Case for the respondent 
Rendered down to its bare essentials the presaged counter-argument was that, fundamentally, the answer to the question posed by s 35(2)(b) required a case-specific factual evaluation, and thus determination, which indeed the judge had made. 
What was in any event plain was that the intention of the legislation was to exclude from categorisation as a motor vehicle injury a personal injury event suffered in the course of the use of a specialised vehicular work machine for its designed work purpose. 
I accept that the division of motor vehicle accidents into those that are work-related and those that are not has a cost allocation purpose and, for those concerned, potentially significant fiscal consequences. Thus I recognise that an application made in that context might be identifiable as reaching beyond the particular case and thus have wider significance. 

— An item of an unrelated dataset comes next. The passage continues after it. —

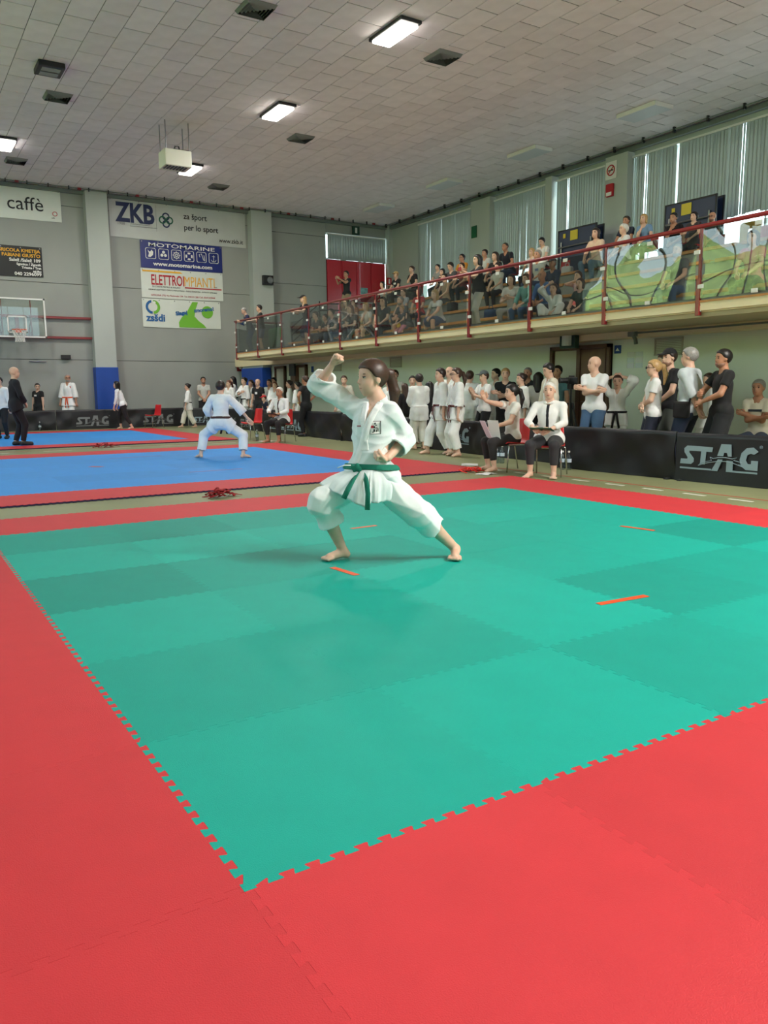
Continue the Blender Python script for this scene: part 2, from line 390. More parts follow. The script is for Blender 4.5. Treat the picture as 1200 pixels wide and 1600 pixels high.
# railing
rail = empty('balcony_railing', (BX, BY0, BZ), 0, 'long dark red railing with glass panels along the front of the gallery', 'railing')
NP = 15; PY = [-i*PS for i in range(NP)]
pm = MB(); pm.bevbox((-.045, -.035, -.20), (.03, .035, .34), .012); pm.bevbox((-.03, -.02, .3), (.02, .02, 1.06), .008)
pmesh = pm.mesh('post', M_red)
clipm = MB().bevbox((-.05, -.05, -.03), (-.028, .05, .03), .006).mesh('clip', M_white)
boltm = MB().lathe([(.012, 0), (.012, .012), (.006, .016)], n=8).mesh('bolt', M_chrome)
for y in PY:
    p = link('post', pmesh, rail, (0, y, 0))
    for z in (.72, .22): link('clip', clipm, p, (0, .045 if z > .5 else -.045, z))
    for z in (-.05, -.14): b_ = link('bolt', boltm, p, (-.01, -.035, z)); b_.rotation_euler = (math.pi/2, 0, 0)
MB().tube([(-.005, .12, 1.09), (-.005, PY[-1]-.3, 1.09)], .032, 10).build('handrail', M_red, rail, True)
MB().tube([(-.005, .06, 1.09), (1.8, .06, 1.09)], .032, 10).build('handrail', M_red, rail, True)
M_rglass = glass_mat('railing_glass', (208, 214, 211), 1.6, .0)
# each pane is slightly bowed, as acrylic sheets are
for i in range(NP-1):
    y0, y1 = PY[i]-.05, PY[i+1]+.05; v = []; f = []; nu, nv = 14, 8; rr = random.Random(i*5+1)
    ph, am = rr.uniform(0, 6), rr.uniform(.002, .006)
    for side in (0, 1):
        for a in range(nu+1):
            for b in range(nv+1):
                u, q = a/nu, b/nv
                bow = am*math.sin(u*6.3+ph)*math.sin(q*3.1)+.004*math.sin(q*4+ph*2)*math.sin(u*3.14)
                v.append((-.045+bow+side*.008, y0+(y1-y0)*u, .05+q*.97))
    M_ = (nu+1)*(nv+1)
    for a in range(nu):
        for b in range(nv):
            k = a*(nv+1)+b; f.append((k, k+1, k+nv+2, k+nv+1)); f.append((M_+k, M_+k+nv+1, M_+k+nv+2, M_+k+1))
    gp = MB().add(v, f).build('glass_panel', M_rglass, rail, True, fix=False)
    link('clip', clipm, gp, (.0, (y0+y1)/2, .07)); link('clip', clipm, gp, (.0, (y0+y1)/2, .98))
MB().box((.1, .055, .05), (1.75, .063, 1.02)).build('glass_panel', M_rglass, rail)
# bleacher steps: concrete treads with a board on the front of each
STEP = [(11.4, 2.86), (12.2, 3.25), (13.0, 3.64), (13.8, 4.03)]
for k, (x, z) in enumerate(STEP):
    st = struct(MB().box((x, YF, BZ if k == 0 else STEP[k-1][1]-.02), (XR if k == 3 else STEP[k+1][0]+.05, 24.0 if k < 3 else YB-.02, z)).build('bleacher_step', M_conc))
    y = YF+.1; L_ = 3.9
    while y < 23.4:
        MB().bevbox((x-.03, y, z-.03), (x+.36, min(y+L_, 23.9)-.12, z+.035), .01).build('seat_board', M_wood, st); y += L_
# black stair rail by the red doors
sr = empty('stair_rail', (12.6, 25.2, 3.0), 0, 'black metal stair handrail rising to the red doors', 'handrail')
for dz in (0, .25, .5): MB().tube([(-1.2, -1.8, -.1+dz), (1.3, .9, 1.05+dz), (2.8, .95, 1.12+dz)], .022, 8).build('bar', M_dark, sr, True)
for x, y, z in ((-1.2, -1.8, -.5), (.05, -.45, .1), (1.3, .9, 1.0), (2.8, .95, 1.0)): MB().tube([(x, y, z), (x, y, z+.9 if x < 1 else z+.65)], .025, 8).build('post', M_dark, sr, True)

# ---- doors, vents and fittings on the wall under the balcony
M_brown = mat('brown_door_frame', (104, 76, 60), .5, noise=(6, .1)); M_leaf = mat('grey_door_leaf', (188, 186, 172), .6, noise=(3, .05)); M_bdoor = mat('brown_door_leaf', (120, 92, 74), .5, noise=(6, .12))
def wall_door(idx, y0, y1, zt, leaves):
    d = struct(MB().box((11.56, y0, FZ), (11.6, y1, zt)).build('door_%d' % idx, M_brown))
    mb = MB(); mb.box((11.5, y0, FZ), (11.6, y0+.07, zt)); mb.box((11.5, y1-.07, FZ), (11.6, y1, zt)); mb.box((11.5, y0, zt-.07), (11.6, y1, zt))
    if len(leaves) > 1: c = (y0+y1)/2; mb.box((11.5, c-.05, FZ), (11.6, c+.05, zt))
    mb.build('door_frame', M_brown, d)
    n = len(leaves)
    for k, m in enumerate(leaves):
        a = y0+.09+(y1-y0-.18)*k/n; b = y0+.09+(y1-y0-.18)*(k+1)/n
        lf = MB().bevbox((11.535, a+.04, FZ+.02), (11.57, b-.04, zt-.09), .008).build('door_leaf', m, d)
        MB().tube([(11.53, b-.12, .98), (11.49, b-.12, .98), (11.49, b-.24, .98)], .01, 6).build('handle', M_steel, lf)
wall_door(2, 9.28, 10.94, 2.12, [M_bdoor, M_leaf]); wall_door(3, 24.35, 25.2, 2.12, [M_leaf]); wall_door(4, 22.65, 23.35, 2.12, [M_leaf])
def vent_grille(y0, y1, z0, z1, label, n):
    v = empty('wall_vent', (11.6, (y0+y1)/2, z0), 0, label, 'vent')
    h = (y1-y0)/2; mb = MB(); t = .025
    for a, b, c, d in ((-h, h, 0, t), (-h, h, z1-z0-t, z1-z0), (-h, -h+t, 0, z1-z0), (h-t, h, 0, z1-z0)): mb.box((-.03, a, c), (0, b, d))
    mb.build('frame', M_leaf, v)
    for k in range(n):
        z = t+(z1-z0-2*t)*(k+.5)/n; MB().box((-.024, -h+t, z-.008), (-.004, h-t, z+.01)).build('slat', M_leaf, v)
vent_grille(7.64, 8.26, 1.84, 2.16, 'slatted vent grille high on the pale wall above the capped man', 9)
vent_grille(16.85, 17.44, 1.87, 2.16, 'small square vent grille high on the pale wall right of the raised fist', 7)
vent_grille(20.3, 20.9, 1.85, 2.1, 'small grey vent panel on pale wall just behind the raised fist', 5)
# ================================================================== puzzle mats
def mat_foam(name):
    return mat(name, (128, 128, 128), .55, noise=(5., .035), bump=(260, .22), objcol=True, spec=.35)
M_foam = mat_foam('eva_foam')
M_foam_side = mat('eva_foam_core', (40, 34, 74), .7)
NT = 13; TA = .0125
def joint():
    p = 1./NT; pts = []
    for i in range(NT):
        s_ = i*p; pts += [(s_, -TA), (s_+.30*p, -TA), (s_+.27*p, -.2*TA), (s_+.20*p, .7*TA), (s_+.24*p, TA), (s_+.76*p, TA), (s_+.80*p, .7*TA), (s_+.73*p, -.2*TA), (s_+.70*p, -TA)]
    return pts
J_ = joint()
ring = [(t, o) for t, o in J_] + [(1+o, t) for t, o in J_] + [(t, 1+o) for t, o in reversed(J_)] + [(o, t) for t, o in reversed(J_)]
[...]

But in this case I simply cannot see how (and I make clear that my focus here is on the particular set of facts that have arisen) it could logically be contended that a personal injury to the operator of a road roller when that was in use for its designed (contribution to road or paving construction) purpose could be open to identification as other than a work-related accident. 
On the facts as found by the judge the operator injured here was simply on board because this was a motor vehicle (in the form of a road-making machine) that achieved nothing unless in human hands. 
So where, in my view, the application is confronted with an insurmountable difficulty lies in the endeavour to have the provisions in question construed in a fashion surely destructive of the obvious rationale for the statutory dichotomy. 
I say that because, were it fairly arguable that Downer's approach to this case was the right one, then the object of the division of vehicle-related accidents into two mutually exclusive classes would surely be significantly subverted. 
I suggest that sight should never be lost of s 5 of the Interpretation Act 1999. That primarily requires that the meaning of an enactment be ascertained from its text and in light of its purpose. 
Here, it seems to me, the surely obvious purpose would be lost to sight were the provisions in question to be construed (relative to a factual situation just like the present) as Downer would seek to have them be. 
In my view, in finding the facts as he did and applying the statutory provisions to those findings, Judge Beattie proceeded in terms of both fact and law in terms unassailable. 
Thus, so I conclude, this is not a case with which the High Court should be troubled. 
The application is accordingly declined.